• **Exercise**: Go through the records and show each line where the word "script" occurs.
━━ Data entries
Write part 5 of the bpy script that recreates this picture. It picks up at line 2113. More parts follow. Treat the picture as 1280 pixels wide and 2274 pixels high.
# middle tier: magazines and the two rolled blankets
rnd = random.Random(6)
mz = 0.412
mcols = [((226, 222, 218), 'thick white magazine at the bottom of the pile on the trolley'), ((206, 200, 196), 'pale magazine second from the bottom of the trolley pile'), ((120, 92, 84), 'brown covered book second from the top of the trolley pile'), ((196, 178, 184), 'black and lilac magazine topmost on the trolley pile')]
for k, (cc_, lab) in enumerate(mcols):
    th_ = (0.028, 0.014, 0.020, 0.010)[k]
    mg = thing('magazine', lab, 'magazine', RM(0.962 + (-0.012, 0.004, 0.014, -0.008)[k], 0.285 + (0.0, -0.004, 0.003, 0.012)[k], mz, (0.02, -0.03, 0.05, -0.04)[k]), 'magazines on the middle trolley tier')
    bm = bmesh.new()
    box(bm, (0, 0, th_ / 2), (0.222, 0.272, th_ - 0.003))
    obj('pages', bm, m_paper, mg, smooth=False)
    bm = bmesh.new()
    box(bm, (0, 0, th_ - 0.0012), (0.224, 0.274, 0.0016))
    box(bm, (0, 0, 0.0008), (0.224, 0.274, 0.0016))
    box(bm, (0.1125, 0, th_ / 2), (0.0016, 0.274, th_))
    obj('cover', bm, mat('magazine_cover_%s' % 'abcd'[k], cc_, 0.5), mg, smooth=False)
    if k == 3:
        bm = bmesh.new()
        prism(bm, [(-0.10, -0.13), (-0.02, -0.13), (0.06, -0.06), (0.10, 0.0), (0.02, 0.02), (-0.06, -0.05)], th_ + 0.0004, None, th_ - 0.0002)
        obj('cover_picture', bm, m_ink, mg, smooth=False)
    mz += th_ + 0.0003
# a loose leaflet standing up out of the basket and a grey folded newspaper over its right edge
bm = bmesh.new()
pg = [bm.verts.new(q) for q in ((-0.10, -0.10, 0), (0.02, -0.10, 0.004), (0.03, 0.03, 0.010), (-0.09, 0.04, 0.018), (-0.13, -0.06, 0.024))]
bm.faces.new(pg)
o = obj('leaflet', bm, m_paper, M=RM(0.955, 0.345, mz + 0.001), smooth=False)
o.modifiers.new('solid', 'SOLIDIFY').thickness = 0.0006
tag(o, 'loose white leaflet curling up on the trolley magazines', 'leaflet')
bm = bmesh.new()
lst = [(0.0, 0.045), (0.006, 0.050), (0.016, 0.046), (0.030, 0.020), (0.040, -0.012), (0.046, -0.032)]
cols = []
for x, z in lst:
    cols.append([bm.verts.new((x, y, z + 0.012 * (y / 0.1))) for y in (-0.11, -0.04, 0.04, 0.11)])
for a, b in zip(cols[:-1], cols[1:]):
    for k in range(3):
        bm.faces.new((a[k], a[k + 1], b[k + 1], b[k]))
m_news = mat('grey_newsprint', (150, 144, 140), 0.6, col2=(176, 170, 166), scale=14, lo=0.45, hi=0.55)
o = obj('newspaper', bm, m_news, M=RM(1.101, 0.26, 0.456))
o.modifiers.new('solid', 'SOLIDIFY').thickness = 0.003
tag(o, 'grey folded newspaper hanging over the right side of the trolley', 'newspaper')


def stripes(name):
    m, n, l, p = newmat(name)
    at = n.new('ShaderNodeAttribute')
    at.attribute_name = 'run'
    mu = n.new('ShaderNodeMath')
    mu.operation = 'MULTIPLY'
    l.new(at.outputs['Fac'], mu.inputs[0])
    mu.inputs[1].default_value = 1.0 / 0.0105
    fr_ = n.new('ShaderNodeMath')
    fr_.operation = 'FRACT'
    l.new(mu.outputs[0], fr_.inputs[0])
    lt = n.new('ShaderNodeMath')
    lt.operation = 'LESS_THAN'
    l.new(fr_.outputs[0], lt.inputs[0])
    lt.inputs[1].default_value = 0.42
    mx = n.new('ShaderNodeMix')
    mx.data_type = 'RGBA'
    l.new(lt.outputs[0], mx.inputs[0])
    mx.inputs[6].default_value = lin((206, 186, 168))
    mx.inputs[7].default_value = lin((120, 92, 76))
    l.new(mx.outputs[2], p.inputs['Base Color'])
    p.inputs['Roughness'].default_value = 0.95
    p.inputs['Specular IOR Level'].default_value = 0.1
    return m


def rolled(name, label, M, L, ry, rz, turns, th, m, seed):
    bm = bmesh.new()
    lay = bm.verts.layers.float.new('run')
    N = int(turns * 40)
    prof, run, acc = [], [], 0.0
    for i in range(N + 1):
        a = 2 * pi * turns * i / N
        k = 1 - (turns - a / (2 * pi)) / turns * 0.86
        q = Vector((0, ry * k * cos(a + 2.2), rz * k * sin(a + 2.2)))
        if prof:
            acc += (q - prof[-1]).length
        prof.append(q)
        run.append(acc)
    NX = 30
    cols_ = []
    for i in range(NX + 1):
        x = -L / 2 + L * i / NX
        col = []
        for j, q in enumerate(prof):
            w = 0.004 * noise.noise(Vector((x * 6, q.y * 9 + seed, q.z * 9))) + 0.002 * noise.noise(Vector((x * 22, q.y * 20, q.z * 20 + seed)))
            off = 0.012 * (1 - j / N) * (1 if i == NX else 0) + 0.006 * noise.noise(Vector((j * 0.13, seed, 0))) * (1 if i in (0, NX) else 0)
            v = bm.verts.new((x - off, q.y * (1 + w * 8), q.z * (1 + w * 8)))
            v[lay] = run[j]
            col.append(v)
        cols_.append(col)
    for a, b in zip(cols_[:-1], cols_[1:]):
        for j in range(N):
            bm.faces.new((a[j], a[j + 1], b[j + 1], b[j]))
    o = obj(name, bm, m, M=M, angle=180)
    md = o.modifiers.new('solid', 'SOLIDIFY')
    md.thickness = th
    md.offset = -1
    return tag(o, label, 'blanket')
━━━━
━━ Data entries
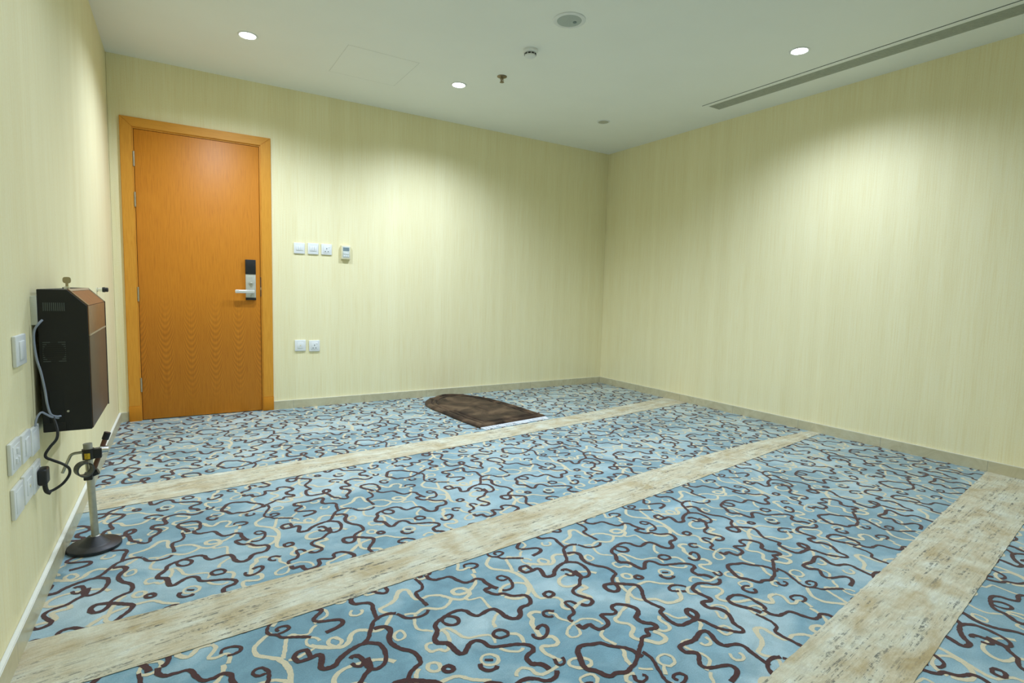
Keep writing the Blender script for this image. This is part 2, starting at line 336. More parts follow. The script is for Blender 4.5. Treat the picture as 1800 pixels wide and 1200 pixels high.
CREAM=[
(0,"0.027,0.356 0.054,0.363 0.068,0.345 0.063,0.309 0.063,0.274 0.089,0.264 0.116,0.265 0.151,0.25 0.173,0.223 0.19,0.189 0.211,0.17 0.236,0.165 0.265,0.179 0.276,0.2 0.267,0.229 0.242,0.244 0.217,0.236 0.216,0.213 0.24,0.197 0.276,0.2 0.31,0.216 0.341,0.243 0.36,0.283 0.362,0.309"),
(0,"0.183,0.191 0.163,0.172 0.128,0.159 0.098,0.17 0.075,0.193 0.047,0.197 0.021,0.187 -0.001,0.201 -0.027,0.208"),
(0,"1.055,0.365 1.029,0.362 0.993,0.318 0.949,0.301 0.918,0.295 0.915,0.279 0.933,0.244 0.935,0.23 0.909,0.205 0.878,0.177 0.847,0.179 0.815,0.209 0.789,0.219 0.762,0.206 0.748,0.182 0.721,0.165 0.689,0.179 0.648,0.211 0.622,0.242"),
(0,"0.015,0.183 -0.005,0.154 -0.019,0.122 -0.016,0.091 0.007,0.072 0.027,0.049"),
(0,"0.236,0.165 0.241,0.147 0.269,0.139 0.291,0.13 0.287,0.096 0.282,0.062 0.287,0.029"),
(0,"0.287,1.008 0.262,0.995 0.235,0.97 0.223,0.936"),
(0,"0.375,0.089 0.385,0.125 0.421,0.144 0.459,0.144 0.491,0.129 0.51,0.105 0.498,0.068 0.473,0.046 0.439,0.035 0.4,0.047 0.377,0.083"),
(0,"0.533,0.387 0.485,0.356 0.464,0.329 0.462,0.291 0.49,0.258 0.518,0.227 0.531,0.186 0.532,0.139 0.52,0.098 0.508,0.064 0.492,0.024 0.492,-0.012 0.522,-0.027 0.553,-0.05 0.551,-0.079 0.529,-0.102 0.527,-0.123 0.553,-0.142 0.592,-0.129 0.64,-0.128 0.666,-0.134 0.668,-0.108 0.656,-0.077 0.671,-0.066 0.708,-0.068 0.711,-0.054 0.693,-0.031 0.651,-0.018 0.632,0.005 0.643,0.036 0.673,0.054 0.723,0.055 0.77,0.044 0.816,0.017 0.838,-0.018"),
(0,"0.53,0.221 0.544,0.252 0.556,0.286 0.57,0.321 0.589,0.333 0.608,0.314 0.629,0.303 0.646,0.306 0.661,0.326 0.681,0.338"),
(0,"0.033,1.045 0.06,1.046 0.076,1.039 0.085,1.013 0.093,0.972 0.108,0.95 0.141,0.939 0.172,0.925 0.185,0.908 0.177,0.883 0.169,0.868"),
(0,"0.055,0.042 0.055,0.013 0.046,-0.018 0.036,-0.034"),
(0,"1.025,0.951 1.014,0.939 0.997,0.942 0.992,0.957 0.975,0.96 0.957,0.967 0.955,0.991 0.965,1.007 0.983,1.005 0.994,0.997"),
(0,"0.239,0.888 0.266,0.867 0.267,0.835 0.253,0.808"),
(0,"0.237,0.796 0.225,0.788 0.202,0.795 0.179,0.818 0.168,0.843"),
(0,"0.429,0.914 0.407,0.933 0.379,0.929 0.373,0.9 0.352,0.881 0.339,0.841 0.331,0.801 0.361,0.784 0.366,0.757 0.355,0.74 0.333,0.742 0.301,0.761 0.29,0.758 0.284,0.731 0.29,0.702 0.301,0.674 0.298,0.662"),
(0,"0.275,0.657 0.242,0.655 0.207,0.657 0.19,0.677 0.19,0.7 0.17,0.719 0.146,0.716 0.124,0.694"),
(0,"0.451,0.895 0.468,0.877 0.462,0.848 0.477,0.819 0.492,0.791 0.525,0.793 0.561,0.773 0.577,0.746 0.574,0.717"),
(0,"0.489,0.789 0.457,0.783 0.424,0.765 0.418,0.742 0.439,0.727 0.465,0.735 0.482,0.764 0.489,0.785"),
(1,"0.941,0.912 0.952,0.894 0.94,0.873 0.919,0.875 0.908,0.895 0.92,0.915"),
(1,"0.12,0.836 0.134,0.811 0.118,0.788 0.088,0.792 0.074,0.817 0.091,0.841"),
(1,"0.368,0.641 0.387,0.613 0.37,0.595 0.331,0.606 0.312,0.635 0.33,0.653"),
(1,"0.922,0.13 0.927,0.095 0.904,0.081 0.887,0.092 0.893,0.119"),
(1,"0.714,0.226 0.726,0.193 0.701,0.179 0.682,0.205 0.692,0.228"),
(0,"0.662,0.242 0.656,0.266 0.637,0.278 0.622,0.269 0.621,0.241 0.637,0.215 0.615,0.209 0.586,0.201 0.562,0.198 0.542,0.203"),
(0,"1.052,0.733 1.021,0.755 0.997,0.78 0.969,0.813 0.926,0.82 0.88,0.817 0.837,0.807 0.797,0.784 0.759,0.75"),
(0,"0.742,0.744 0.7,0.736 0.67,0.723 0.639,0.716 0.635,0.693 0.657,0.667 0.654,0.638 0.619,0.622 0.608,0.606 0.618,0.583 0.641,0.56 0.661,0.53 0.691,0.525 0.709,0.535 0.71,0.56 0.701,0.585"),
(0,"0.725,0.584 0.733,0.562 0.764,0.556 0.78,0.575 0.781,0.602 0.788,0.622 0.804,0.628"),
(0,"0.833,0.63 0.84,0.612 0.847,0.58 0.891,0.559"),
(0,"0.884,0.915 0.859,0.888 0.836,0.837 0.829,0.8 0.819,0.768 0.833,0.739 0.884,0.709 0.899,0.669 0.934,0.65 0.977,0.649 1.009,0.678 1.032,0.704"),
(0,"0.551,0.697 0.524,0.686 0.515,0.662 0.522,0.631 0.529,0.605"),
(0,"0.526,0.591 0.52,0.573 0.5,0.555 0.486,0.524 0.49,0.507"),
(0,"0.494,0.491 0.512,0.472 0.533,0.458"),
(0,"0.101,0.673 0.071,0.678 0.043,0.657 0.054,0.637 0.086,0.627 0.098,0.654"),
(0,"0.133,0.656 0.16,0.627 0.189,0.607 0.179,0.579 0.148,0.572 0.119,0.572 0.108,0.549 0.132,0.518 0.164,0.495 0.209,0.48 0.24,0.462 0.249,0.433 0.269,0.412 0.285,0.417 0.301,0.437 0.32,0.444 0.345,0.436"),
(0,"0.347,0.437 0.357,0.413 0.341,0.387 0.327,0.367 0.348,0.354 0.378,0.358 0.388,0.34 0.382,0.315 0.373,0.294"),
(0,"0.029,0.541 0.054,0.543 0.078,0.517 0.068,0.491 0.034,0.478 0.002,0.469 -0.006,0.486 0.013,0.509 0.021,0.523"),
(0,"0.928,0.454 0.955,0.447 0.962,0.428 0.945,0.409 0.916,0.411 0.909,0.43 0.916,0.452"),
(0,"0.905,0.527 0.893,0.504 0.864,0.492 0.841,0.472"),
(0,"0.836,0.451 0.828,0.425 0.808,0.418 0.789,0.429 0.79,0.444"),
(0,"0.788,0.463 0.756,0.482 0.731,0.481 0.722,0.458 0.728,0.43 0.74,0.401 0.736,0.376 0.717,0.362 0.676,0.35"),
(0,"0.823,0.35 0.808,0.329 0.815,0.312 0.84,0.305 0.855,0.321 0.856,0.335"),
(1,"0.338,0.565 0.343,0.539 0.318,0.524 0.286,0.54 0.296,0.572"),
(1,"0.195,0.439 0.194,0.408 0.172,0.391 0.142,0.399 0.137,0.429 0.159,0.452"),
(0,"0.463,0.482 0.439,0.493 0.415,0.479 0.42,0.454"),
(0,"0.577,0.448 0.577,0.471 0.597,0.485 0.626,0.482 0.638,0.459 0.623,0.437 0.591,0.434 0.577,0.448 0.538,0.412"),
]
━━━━
━━ Data entries
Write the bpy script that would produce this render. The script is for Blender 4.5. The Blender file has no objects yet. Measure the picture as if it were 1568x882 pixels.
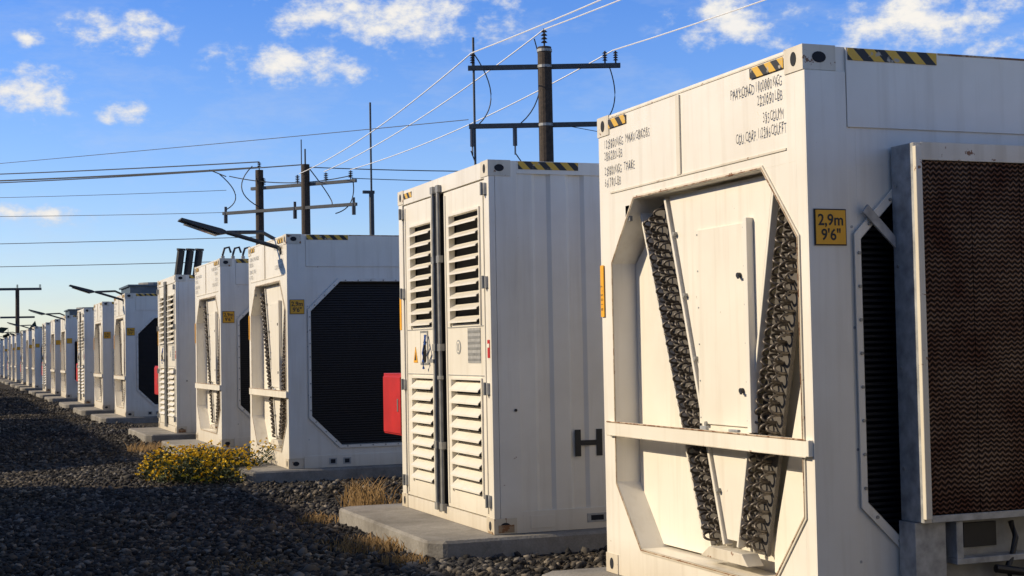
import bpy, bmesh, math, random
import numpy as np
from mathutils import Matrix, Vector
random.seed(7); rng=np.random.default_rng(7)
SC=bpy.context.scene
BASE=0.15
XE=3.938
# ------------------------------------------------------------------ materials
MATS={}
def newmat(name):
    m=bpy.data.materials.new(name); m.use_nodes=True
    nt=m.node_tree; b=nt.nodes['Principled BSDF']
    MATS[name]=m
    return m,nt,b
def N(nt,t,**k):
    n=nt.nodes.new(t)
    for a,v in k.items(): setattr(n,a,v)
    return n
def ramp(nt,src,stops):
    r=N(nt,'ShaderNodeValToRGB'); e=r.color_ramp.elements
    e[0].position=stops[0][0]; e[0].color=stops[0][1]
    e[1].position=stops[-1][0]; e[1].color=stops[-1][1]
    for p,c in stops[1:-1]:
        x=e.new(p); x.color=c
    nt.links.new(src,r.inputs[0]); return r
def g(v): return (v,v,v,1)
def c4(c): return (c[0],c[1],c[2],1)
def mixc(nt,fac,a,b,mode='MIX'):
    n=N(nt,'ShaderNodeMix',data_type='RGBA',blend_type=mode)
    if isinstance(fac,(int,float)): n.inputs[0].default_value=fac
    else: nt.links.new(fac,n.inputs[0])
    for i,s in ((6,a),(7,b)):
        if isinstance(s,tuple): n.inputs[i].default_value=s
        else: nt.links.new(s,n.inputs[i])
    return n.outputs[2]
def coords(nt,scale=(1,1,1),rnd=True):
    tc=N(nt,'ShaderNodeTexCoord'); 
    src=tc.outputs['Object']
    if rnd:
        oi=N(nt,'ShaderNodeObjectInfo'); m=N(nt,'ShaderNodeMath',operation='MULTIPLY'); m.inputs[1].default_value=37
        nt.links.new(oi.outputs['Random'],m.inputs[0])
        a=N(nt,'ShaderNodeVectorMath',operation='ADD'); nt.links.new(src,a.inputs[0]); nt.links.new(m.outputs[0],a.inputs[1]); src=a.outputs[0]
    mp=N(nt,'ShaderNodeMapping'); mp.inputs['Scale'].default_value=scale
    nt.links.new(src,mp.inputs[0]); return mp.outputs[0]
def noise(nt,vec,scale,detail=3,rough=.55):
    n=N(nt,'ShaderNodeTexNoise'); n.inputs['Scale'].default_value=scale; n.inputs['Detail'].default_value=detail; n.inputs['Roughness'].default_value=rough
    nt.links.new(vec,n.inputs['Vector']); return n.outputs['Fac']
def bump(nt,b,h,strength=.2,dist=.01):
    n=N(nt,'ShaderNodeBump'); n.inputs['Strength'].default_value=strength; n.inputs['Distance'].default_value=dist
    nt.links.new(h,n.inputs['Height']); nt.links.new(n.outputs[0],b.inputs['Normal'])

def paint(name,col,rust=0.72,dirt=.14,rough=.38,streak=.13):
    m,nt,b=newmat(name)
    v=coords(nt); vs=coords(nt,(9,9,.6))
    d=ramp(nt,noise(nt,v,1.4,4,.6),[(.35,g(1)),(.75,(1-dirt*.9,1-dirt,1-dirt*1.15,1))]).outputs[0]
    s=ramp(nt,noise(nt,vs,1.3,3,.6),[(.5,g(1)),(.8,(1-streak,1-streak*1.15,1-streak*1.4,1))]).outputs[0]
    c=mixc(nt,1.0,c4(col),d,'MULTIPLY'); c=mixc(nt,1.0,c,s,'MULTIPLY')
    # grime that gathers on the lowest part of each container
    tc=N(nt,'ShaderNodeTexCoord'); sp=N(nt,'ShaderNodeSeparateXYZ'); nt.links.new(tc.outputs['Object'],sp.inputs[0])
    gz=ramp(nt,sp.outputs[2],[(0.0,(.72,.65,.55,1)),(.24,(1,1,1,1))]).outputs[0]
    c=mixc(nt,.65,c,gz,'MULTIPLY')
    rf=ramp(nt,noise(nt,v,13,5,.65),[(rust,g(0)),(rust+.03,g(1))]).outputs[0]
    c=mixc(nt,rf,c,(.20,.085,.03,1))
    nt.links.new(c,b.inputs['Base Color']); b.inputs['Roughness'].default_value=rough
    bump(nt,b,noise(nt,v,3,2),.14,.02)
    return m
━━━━
• **Solution below**:
Write part 5 of the bpy script that recreates this picture. It picks up at line 2113. More parts follow. Treat the picture as 1280 pixels wide and 2274 pixels high.
Keep writing the Blender script for this image. This is part 2, starting at line 336. More parts follow. The script is for Blender 4.5. Treat the picture as 1800 pixels wide and 1200 pixels high.
Write the bpy script that would produce this render. The script is for Blender 4.5. The Blender file has no objects yet. Measure the picture as if it were 1568x882 pixels.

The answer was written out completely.